With 7 dice each, there are over 5000 possible allocations each (if all dice come up different). Even if a lot of the choices are obvious, there is still a lot of potential for analysis paralysis. Especially for the second person to place, if he wants to consider every possible match-up and the resulting outcome.

My point was that the size of the state space doesn't really represent the decision process. No one is going to sit down and write out all 5K allocations of their dice, 5K of their opponent's dice and then the full factorial cross-product.

There are really only a few decisions to be made, and a natural order for making them. Where do I put my biggest number? Then the second? And so on.

Actually, Button Men is a bad example. You're not allocating all your dice at once, but taking one of your opponent's dice on your turn, and re-rolling the attacking dice. And, despite the number of possible combinations, it reduces down to a very few general ones in actual play.

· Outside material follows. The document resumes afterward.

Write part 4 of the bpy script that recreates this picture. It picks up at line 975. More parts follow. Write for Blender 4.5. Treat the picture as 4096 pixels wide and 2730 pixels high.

The decision is fundamentally the same, even though the mechanics are different. When you choose which die to apply, you need to think about the ones you are not using and your opponent's move next. While the sequencing is different, the decision implications are fairly similar.

Button Men was just an accessible example (free rules, analysis on the Internet).

Quality will be much more important than quantity.

Completely agree. Mostly because

it reduces down to a very few general ones in actual play.

in both cases.

The statistics question is does going second create the opportunity for that player to win an inordinate number of times. I.E., is the controlling determinant of combat outcomes the decisions the players make, or just the initiative?

In the range of six or so dice, a margin of three or so dice flips the advantage to initiative vice good decisions.